La sélection cannoise est abondement commentée et souvent même conspuée avant même la découverte des films ; après cinq jours, on commence à avoir un regard sur les forces en présences. On se dit notamment tant mieux pour la Quinzaine, qui a bien fière allure avec trois des films les plus marquants vus ici : L’Ombre des femmes de Philippe Garrel, Trois souvenirs de ma jeunesse d’Arnaud Desplechin et le dévoilement hier du premier volet des Mille et Une Nuits de Miguel Gomes – on sait que cela est lié aux choix, que l’on peut considérer comme hasardeux, de l’officielle. On se dit aussi qu’avec une histoire de deuil et d’esprits au Japon, Kiyoshi Kurosawa, présenté à «Un certain regard» avait sa place en compétition, en tous cas bien plus que The Sea of Trees de Gus Van Sant. On verra demain si le chaman Weerasethakul « méritait » ce qui ressemble à une relégation au sein d’«Un certain regard».

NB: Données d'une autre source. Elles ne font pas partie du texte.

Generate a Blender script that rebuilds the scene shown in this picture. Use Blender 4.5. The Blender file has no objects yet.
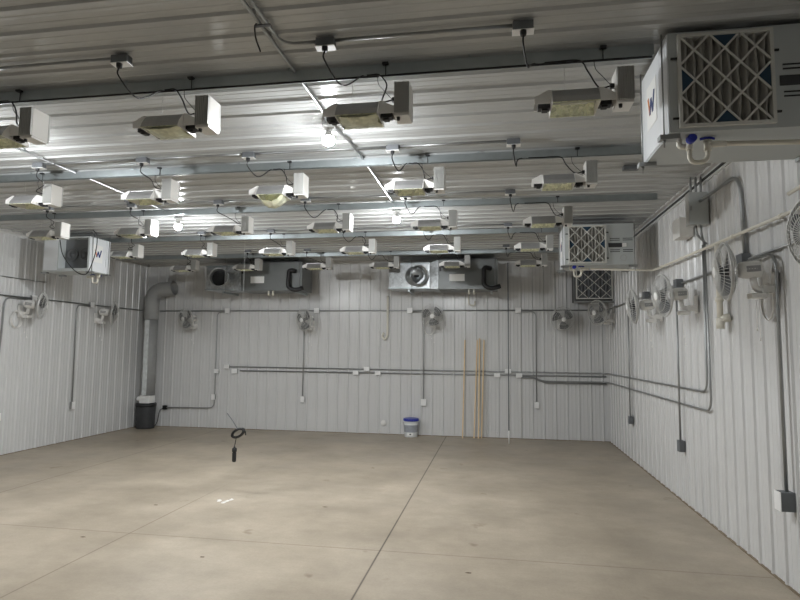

Avec Kurosawa, on ne sera pas surpris qu’il soit ici question de fantômes, selon le principe de contamination du monde des vivants par les morts, dynamitant la notion même de « réel ». Comme par exemple dans le génial Kaïro (présenté aussi à «Un certain regard» en 2003), les spectres sont toujours déjà là, la présence préexistent à leur matérialisation, leur monstration. Mais avec Vers l’autre rive, Kiyoshi Kurosawa pousse à l’extrême cette logique en normalisant la compagnie du fantôme, instaurant une familiarité ; l’apparition n’est pas surgissante ni suivi de la disparition – le fantôme existe. Dans le dernier segment, il est dit que Karuo, une femme présente à l’écran, « n’est déjà plus en vie ». Bref, le cinéaste ne joue pas ici de la tension fantastique pour la frousse.
Suspenses émotionnels
Mizuki est une jeune veuve dont le mari est mort en mer sans que l’on ait pu retrouver son corps. Trois ans après, cet époux, Yusuke, lui rend visite un soir. Il l’entraîne dans un parcours où le couple va revisiter ces trois années de séparation. Ceci donne lieu à un étrange récit, un voyage dans le temps et dans l’espace dans lequel on flotte – et il faut l’accepter de flotter, sinon on risque de ce casser les dents. Cette visite du passé du fantôme de Yusuke dessine une trajectoire au croisement de l’exploration du monde des vivants et des morts, un cheminement dans un deuil ainsi que la possibilité de l’invention d’une vie pour Mizuki.
Ce n’est pas une grande nouvelle mais Kiyoshi Kurosawa est un grand metteur en scène, créant le trouble par de simples raccords, par la disposition des présences dans des espaces géométriques et souvent symétriques, un travail sur l’état des corps et des visages – quelques gros plans très marquants où les personnages ont les yeux plantés dans ceux du spectateur ; on pense évidemment à Ozu. On retient aussi des compositions du décor et un travail lumineux admirables. Il fait naître ici de superbes suspenses émotionnels par le (simple) dévoilement de nouvelles parcelles d’espaces par des recadrages dans le plan en usant de travellings ou zooms arrière délicats. Quelques scènes feront parties de la mémoire du festivalier ; parmi elles : dans un train un enfant n’ayant d’yeux que pour Yusuke dispose ses mains sur ses genoux, ou encore lorsque Mizuki et une mère endeuillée assistent à la prestation au piano d’une fillette.